Manuel Castells has taught communications at USC since 2003 and holds appointments in four USC schools. He also serves as professor emeritus of sociology at the UC Berkeley. (Photo courtesy of Fronteiras do Pensamento)

Annenberg School for Communication and Journalism professor Manuel Castells has been named minister of universities of Spain’s new government, Spanish Prime Minister Pedro Sánchez announced Sunday. Castells, who lived in Spain as a child before fleeing the Franco regime during his adolescence, assumed his new position Monday.

As minister, he will oversee Spain’s 50 public universities, monitoring their finances and policy. 

Former minister of education adviser Jose Martinez-Sierra told Times Higher Education that the primary issue facing the Spanish educational system will be balancing the nation’s commitment to accessible education with maintaining the quality of its public postsecondary institutions, but it is a task he believes Castells is suited to. 

“If someone has the legitimacy, vision and capacity to undertake it, that is Professor Castells,” Martinez-Sierra said.

Castells also serves in the Department of Sociology, the School of International Relations and the School of Policy, Planning and Development, in addition to retaining his role as professor emeritus at UC Berkeley, where he taught for 24 years before coming to USC in 2003.

A prominent sociologist, Castells was the most cited communication researcher and the fourth most cited social scientist in 2015 following a 15-year study by the Social Sciences Citation Index. 

The appointment comes at a time of transition for Spain.
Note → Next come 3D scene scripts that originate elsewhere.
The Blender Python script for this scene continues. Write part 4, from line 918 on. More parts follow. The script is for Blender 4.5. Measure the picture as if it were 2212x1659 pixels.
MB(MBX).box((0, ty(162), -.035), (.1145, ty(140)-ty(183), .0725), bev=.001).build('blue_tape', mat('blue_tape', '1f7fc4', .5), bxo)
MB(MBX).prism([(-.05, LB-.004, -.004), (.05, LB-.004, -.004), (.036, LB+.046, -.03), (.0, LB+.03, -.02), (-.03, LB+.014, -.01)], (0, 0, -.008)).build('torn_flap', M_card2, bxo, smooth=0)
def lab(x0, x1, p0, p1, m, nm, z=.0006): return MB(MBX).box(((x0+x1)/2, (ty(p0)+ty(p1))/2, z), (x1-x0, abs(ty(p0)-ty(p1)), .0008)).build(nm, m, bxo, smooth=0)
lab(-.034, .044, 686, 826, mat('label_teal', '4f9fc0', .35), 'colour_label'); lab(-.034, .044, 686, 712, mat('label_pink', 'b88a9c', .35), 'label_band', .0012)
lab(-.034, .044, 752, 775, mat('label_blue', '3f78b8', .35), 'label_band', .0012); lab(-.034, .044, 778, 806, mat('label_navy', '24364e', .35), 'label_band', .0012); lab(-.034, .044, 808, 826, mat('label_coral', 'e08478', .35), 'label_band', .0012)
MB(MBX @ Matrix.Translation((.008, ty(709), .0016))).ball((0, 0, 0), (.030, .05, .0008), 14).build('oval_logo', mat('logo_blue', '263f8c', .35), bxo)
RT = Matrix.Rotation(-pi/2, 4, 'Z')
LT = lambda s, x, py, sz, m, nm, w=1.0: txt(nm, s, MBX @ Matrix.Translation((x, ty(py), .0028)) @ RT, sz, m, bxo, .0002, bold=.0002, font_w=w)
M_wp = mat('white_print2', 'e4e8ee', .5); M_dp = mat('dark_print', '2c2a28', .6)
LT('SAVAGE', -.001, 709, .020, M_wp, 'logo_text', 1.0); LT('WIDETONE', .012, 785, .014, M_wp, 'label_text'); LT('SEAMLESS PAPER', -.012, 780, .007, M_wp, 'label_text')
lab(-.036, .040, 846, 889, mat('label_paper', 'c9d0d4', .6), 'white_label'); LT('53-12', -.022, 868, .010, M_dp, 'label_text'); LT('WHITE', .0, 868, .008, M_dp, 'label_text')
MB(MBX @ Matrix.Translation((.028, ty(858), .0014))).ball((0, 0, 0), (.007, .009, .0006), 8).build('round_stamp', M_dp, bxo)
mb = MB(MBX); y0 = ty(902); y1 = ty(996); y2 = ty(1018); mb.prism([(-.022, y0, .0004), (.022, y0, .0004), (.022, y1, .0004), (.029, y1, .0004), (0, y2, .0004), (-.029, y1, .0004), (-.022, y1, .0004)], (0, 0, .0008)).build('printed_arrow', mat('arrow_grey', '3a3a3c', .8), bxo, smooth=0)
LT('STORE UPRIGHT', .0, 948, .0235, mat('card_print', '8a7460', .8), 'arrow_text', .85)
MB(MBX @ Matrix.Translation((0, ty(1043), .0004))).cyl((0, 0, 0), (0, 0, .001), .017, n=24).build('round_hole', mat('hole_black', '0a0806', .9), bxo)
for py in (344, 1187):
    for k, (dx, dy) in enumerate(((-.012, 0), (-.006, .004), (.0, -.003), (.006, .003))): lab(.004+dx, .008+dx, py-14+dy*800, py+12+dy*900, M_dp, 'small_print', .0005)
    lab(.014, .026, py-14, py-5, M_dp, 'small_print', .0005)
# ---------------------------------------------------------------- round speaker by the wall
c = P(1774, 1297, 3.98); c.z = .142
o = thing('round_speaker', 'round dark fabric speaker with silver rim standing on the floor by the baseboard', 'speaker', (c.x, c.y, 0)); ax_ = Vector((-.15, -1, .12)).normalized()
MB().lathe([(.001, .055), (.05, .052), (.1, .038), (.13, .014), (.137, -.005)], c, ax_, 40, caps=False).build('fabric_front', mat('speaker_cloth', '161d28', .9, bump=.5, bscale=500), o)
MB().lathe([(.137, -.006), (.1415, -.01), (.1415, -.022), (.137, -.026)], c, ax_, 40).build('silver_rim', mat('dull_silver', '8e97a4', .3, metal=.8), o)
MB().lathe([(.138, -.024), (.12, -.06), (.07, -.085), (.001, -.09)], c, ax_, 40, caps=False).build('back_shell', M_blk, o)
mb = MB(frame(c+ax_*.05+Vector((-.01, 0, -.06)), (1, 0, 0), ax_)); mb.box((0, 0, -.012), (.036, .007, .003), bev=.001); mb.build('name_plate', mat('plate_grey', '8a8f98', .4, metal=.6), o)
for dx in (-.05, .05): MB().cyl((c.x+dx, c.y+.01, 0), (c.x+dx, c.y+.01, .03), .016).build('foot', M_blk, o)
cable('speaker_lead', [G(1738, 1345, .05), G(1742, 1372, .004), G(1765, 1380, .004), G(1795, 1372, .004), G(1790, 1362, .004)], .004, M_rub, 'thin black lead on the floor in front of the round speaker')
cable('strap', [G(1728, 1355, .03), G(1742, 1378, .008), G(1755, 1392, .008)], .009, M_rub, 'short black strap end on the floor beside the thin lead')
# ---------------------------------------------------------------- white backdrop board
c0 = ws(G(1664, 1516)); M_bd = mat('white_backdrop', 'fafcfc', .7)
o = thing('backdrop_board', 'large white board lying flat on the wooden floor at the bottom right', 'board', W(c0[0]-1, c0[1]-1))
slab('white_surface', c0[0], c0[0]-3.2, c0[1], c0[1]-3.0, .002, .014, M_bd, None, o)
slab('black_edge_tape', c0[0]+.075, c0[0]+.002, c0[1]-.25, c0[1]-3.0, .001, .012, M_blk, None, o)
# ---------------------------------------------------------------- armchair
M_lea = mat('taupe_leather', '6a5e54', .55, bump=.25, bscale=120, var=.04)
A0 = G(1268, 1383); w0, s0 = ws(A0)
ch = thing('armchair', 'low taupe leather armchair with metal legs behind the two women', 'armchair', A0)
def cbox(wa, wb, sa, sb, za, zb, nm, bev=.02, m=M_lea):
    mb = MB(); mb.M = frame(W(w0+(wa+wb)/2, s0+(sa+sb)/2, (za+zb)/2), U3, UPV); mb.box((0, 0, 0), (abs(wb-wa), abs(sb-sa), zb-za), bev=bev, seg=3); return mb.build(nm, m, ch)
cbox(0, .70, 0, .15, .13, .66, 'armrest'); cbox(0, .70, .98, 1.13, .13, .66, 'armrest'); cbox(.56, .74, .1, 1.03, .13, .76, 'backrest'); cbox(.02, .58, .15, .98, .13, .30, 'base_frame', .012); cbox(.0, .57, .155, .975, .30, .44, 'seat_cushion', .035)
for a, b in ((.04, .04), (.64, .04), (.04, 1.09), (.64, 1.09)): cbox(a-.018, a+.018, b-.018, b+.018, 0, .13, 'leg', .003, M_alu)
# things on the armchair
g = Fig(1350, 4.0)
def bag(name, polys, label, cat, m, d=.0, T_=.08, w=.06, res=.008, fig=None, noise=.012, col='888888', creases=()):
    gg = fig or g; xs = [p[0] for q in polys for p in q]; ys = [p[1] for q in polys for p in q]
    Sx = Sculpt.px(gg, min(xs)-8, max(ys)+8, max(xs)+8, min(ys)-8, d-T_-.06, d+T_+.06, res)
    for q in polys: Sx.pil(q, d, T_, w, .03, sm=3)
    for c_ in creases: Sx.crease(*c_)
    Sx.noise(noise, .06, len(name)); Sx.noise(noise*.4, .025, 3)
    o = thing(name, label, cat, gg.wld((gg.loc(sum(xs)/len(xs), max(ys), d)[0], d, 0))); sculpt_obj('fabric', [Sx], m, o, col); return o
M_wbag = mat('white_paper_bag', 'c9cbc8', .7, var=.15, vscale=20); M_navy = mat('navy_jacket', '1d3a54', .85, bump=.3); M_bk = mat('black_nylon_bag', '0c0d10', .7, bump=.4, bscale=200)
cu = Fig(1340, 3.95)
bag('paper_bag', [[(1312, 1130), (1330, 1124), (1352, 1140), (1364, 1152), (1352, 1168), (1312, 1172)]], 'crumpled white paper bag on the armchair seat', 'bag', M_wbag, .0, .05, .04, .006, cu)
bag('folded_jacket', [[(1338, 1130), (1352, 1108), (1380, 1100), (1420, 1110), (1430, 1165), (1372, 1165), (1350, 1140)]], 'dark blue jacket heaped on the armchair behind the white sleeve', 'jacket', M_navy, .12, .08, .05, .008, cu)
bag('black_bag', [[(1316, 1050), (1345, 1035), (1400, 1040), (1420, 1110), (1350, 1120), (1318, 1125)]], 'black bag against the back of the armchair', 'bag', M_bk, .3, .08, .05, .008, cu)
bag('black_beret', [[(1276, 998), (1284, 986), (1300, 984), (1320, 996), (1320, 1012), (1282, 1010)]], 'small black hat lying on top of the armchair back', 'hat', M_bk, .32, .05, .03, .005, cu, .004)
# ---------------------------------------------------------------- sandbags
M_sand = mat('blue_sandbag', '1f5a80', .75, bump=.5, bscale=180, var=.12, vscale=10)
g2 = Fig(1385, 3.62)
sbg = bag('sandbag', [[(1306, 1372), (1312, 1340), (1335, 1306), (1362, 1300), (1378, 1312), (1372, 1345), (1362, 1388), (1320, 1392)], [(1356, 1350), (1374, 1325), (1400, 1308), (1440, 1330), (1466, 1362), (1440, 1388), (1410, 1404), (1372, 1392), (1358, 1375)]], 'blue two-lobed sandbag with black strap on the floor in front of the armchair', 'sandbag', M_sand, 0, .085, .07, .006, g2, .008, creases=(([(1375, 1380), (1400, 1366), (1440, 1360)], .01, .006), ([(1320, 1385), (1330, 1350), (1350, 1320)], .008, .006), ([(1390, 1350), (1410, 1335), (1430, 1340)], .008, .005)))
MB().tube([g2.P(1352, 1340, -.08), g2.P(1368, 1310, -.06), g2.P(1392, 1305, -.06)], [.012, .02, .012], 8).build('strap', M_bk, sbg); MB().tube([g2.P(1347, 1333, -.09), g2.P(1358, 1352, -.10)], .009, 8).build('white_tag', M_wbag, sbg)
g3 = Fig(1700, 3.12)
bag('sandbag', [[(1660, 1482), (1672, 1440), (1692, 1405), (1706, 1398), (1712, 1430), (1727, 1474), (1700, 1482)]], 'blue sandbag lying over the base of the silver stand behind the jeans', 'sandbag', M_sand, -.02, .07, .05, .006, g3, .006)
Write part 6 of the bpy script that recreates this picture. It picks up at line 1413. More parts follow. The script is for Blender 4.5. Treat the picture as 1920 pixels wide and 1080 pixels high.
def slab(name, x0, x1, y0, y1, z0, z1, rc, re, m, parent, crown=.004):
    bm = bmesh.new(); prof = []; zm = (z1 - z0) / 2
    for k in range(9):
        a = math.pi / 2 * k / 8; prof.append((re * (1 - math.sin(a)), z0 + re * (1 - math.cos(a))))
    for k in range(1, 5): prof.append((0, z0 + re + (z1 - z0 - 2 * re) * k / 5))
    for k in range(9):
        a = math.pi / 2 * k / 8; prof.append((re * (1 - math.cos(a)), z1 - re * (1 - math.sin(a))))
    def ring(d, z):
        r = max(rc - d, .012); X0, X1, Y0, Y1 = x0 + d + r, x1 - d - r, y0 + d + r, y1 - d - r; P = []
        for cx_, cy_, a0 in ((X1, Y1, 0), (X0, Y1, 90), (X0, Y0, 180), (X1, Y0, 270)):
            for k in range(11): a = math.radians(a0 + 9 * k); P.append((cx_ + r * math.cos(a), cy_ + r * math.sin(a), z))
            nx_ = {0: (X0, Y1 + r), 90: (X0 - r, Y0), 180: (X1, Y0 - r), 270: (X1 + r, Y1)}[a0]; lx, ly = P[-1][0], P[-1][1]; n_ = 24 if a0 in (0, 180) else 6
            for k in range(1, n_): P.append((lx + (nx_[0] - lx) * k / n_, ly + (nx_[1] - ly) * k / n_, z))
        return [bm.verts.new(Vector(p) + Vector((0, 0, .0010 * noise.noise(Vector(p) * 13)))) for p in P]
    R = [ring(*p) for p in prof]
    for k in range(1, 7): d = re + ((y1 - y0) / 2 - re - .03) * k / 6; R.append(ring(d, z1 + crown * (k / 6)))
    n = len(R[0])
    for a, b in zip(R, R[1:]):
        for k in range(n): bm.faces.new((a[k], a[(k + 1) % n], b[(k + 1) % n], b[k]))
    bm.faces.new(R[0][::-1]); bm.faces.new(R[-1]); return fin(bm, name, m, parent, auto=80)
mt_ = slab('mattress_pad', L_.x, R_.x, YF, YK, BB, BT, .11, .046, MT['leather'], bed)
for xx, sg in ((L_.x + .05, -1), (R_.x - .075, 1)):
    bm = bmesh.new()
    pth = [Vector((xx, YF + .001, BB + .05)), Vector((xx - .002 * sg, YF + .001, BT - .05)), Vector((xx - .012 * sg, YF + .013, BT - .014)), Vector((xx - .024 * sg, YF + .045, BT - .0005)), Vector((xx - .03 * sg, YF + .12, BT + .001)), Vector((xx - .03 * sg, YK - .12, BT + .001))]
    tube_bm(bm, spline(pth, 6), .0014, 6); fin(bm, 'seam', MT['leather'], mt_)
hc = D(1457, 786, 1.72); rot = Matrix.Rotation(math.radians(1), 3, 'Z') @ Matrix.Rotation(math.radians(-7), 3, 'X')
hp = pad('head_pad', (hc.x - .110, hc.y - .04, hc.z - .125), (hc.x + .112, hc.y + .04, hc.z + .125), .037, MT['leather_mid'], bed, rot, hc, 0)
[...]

The constitutional monarchy’s congress elected Sánchez last week after the victory of the Spanish Socialist Workers’ Party in the November general election, and he has since begun to assemble his government’s Council of Ministers. 

In an interview with USC News, Castells said he believed accepting the position as minister of universities to be his moral duty but acknowledged that his passion lay in teaching and research.

“Sometimes, as I have in the past, I hear an ethical call that compels me to serve for the benefit of humankind — be it in Spain, in the United States, in Europe and in the world at large,” Castells said. “I look forward to returning to my academic life after making a contribution to public service in the midst of a fundamental crisis of sustainability, democracy and moral values.”

During his tenure as minister of universities, Castells will take a leave of absence from his position at the University, USC News reported.